Mr Vance, who is in Rome with his family, also met with the Vatican’s number two, Cardinal Pietro Parolin, and the foreign minister, Archbishop Paul Gallagher.
The Vatican said there had been “an exchange of opinions” over international conflicts, migrants and prisoners.
According to a statement, the two sides had “cordial talks” and the Vatican expressed satisfaction with the Trump administration’s commitment to protecting freedom of religion and conscience.
“There was an exchange of opinions on the international situation, especially regarding countries affected by war, political tensions and difficult humanitarian situations, with particular attention to migrants, refugees and prisoners,” the statement said.
Francis has previously called the Trump administration’s deportation plans a “disgrace”.
Mr Vance, who became Catholic in 2019, has cited medieval-era Catholic teaching to justify the immigration crackdown.
The pope rebutted the theological concept Mr Vance used to defend the crackdown in an unusual open letter to the US Catholic bishops about the Trump administration in February, and called Mr Trump’s plan a “major crisis” for the US.
“What is built on the basis of force, and not on the truth about the equal dignity of every human being, begins badly and will end badly,” the Pope said in the letter.
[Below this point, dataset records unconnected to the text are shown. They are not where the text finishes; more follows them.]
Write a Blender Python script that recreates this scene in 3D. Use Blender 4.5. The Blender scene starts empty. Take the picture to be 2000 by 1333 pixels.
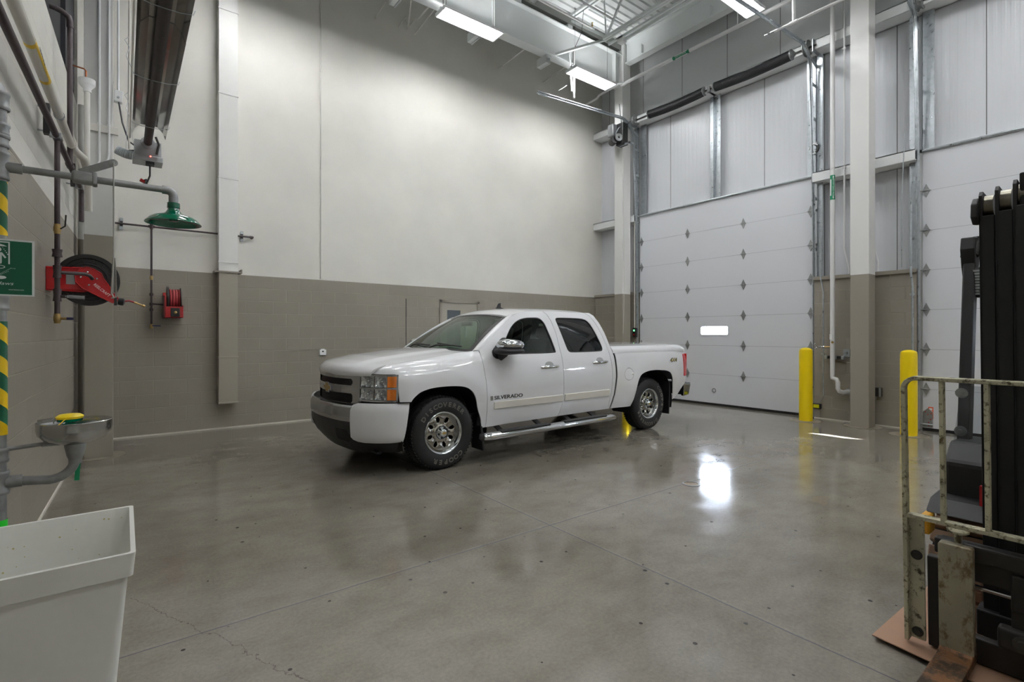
import bpy, bmesh, math, random
from mathutils import Vector, Matrix, geometry
random.seed(7)
SC = bpy.context.scene
COL = SC.collection
PI = math.pi
V = Vector

# ------------------------------------------------------------------ camera
EYE = 1.48
FPX = 985.0
YAW = math.atan(1280 / 985.0)
cam_data = bpy.data.cameras.new('camera')
cam_data.sensor_width = 36.0
cam_data.lens = FPX / 2000 * 36.0
cam_data.shift_y = -12.5 / 2000
cam_data.clip_start = 0.05
cam = bpy.data.objects.new('camera', cam_data)
cam.location = (0, 0, EYE)
cam.rotation_euler = (PI / 2, 0, YAW - PI / 2)
COL.objects.link(cam)
SC.camera = cam

# ------------------------------------------------------------------ world, sun, exposure
SC.view_settings.view_transform = 'Standard'
SC.view_settings.look = 'None'
SC.view_settings.gamma = 1.0
SC.view_settings.use_curve_mapping = False
SC.view_settings.exposure = 0.0
TUBE_POWER = 89.0
world = bpy.data.worlds.new('daylight')
SC.world = world
world.use_nodes = True
wn = world.node_tree.nodes
wn['Background'].inputs[0].default_value = (0.80, 0.88, 1.0, 1)
wn['Background'].inputs[1].default_value = 110.0
sun_data = bpy.data.lights.new('sun', 'SUN')
sun_data.energy = 120.0
sun_data.angle = 0.009
sun_data.color = (1.0, 0.98, 0.95)
sun = bpy.data.objects.new('sun', sun_data)
sun.location = (14, -6, 6)
sun.rotation_euler = V((-1.55, 2.43, -1.50)).to_track_quat('-Z', 'Y').to_euler()
COL.objects.link(sun)
try:
    SC.cycles.use_denoising = True
    SC.cycles.max_bounces = 10
    SC.cycles.diffuse_bounces = 6
    SC.cycles.sample_clamp_indirect = 12.0
    SC.cycles.blur_glossy = 0.3
except Exception:
    pass

# ------------------------------------------------------------------ measuring helpers (points on real planes of the room)
FW = (math.cos(YAW), math.sin(YAW)); RT = (math.sin(YAW), -math.cos(YAW))
def ray(px, py):
    t = (px - 1000) / FPX
    return (FW[0] + RT[0] * t, FW[1] + RT[1] * t, (654 - py) / FPX)
def onY(px, py, Y):
    v = ray(px, py); d = Y / v[1]; return V((v[0] * d, Y, EYE + v[2] * d))
def onX(px, py, X):
    v = ray(px, py); d = X / v[0]; return V((X, v[1] * d, EYE + v[2] * d))
def onZ(px, py, Z):
    v = ray(px, py); d = (Z - EYE) / v[2]; return V((v[0] * d, v[1] * d, Z))

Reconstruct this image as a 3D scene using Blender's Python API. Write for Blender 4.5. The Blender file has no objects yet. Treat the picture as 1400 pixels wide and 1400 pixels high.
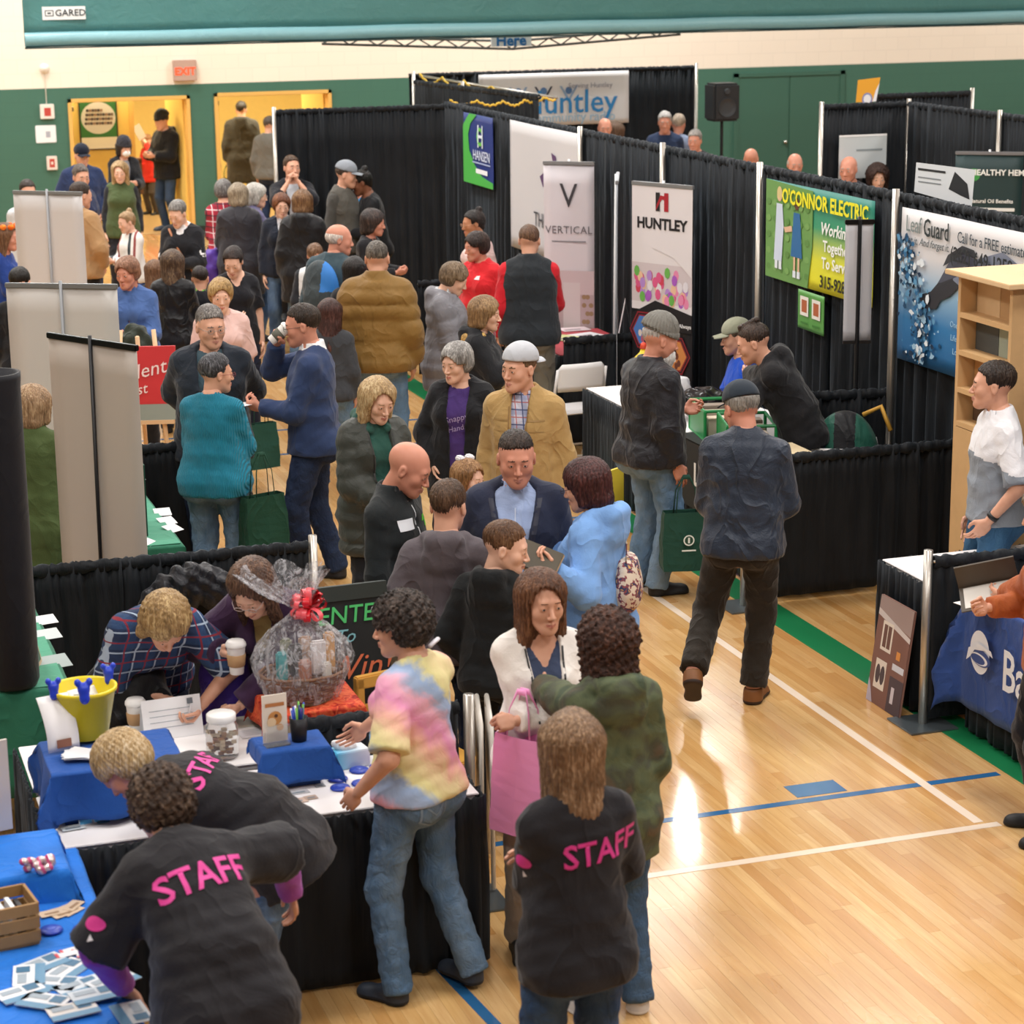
import bpy, bmesh, math, random
import numpy as np
from mathutils import Vector, Matrix
from mathutils.bvhtree import BVHTree
PI = math.pi
random.seed(7)
rng = np.random.default_rng(7)
sc = bpy.context.scene
COL = sc.collection

# ---------------------------------------------------------------- camera
CP = dict(f=3058.25, pitch=0.245442, roll=-0.0122008, yaw=0.320156, H=4.011)
def _axes():
    p, r_, y = CP['pitch'], CP['roll'], CP['yaw']
    fw = Vector((math.sin(y)*math.cos(p), math.cos(y)*math.cos(p), -math.sin(p)))
    r = Vector((math.cos(y), -math.sin(y), 0)); u = r.cross(fw)
    return (r*math.cos(r_)+u*math.sin(r_), u*math.cos(r_)-r*math.sin(r_), fw)
AX = _axes()
CAMPOS = Vector((0, 0, CP['H']))
cd = bpy.data.cameras.new('camera'); cam = bpy.data.objects.new('camera', cd); COL.objects.link(cam)
m = Matrix((AX[0], AX[1], -AX[2])).transposed().to_4x4(); m.translation = CAMPOS
cam.matrix_world = m
cd.sensor_width = 36.0; cd.lens = CP['f']/1400*36.0
cd.clip_start = 0.1; cd.clip_end = 200
cd.dof.use_dof = True; cd.dof.focus_distance = 12.5; cd.dof.aperture_fstop = 4.5
sc.camera = cam
# measured points of the photograph turned into places on known planes
def ray(x, y):
    return AX[0]*((x-700)/CP['f']) + AX[1]*(-(y-700)/CP['f']) + AX[2]
def uz(x, y, z=0.0):
    d = ray(x, y); return CAMPOS + d*((z-CAMPOS.z)/d.z)
def uy(x, y, Y):
    d = ray(x, y); return CAMPOS + d*(Y/d.y)
def ux(x, y, X):
    d = ray(x, y); return CAMPOS + d*(X/d.x)

# ---------------------------------------------------------------- world and view
w = bpy.data.worlds.new('world'); sc.world = w; w.use_nodes = True
w.node_tree.nodes['Background'].inputs[0].default_value = (0.9, 0.95, 1.0, 1)
w.node_tree.nodes['Background'].inputs[1].default_value = 0.35
sc.view_settings.view_transform = 'Standard'; sc.view_settings.look = 'None'
sc.view_settings.gamma = 1.0; sc.view_settings.use_curve_mapping = False
sc.view_settings.exposure = -0.52
try:
    sc.cycles.use_denoising = True
    sc.cycles.max_bounces = 6; sc.cycles.diffuse_bounces = 3; sc.cycles.glossy_bounces = 3
    sc.cycles.transparent_max_bounces = 12; sc.cycles.transmission_bounces = 4
    sc.cycles.sample_clamp_indirect = 4.0
except Exception: pass

# ---------------------------------------------------------------- lamps of the hall (high bays under the ceiling)
CEIL = 9.0
LAMPS = [(x, y) for x in (-1.5, 4.5, 10.5, 17.0) for y in (2.0, 8.0, 14.0, 19.5)]+[(x, y) for x in (-1.5, 3.6, 22.5) for y in (25.0, 30.5)]+[tuple((uz(px_, 1118)*((CEIL+CAMPOS.z-.6)/CAMPOS.z)).xy) for px_ in (868, 926)]
def area_light(name, loc, size, size_y, power, color, rot=(0, 0, 0)):
    ld = bpy.data.lights.new(name, 'AREA'); ld.shape = 'RECTANGLE'
    ld.size = size; ld.size_y = size_y; ld.energy = power; ld.color = color
    o = bpy.data.objects.new(name, ld); COL.objects.link(o); o.location = loc; o.rotation_euler = rot
    return o
for i, (x, y) in enumerate(LAMPS):
    area_light('high_bay_light', (x, y, CEIL-0.62), 1.5, 1.5, 330 if y < 22 else 520, (1.0, 0.99, 0.975))
area_light('corridor_light', (5.0, 34.6, 2.75), 2.2, 0.8, 230, (1.0, 0.90, 0.66))
area_light('corridor_light', (8.1, 34.6, 2.75), 2.2, 0.8, 230, (1.0, 0.90, 0.66))

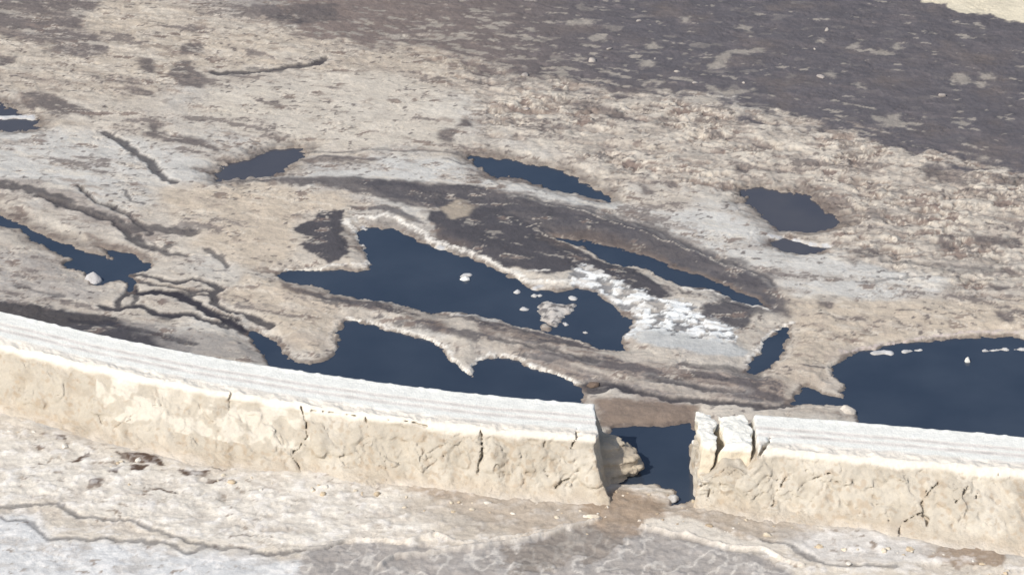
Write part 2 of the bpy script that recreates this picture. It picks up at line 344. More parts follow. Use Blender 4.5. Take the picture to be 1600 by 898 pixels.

Mr Vance has acknowledged Francis’s criticism but said he would continue to defend his views. During an appearance in late February at the National Catholic Prayer Breakfast in Washington, he did not address the issue specifically but called himself a “baby Catholic” and acknowledged there were “things about the faith that I don’t know”.
While he had criticised Francis on social media in the past, recently he has posted prayers for the pontiff’s recovery.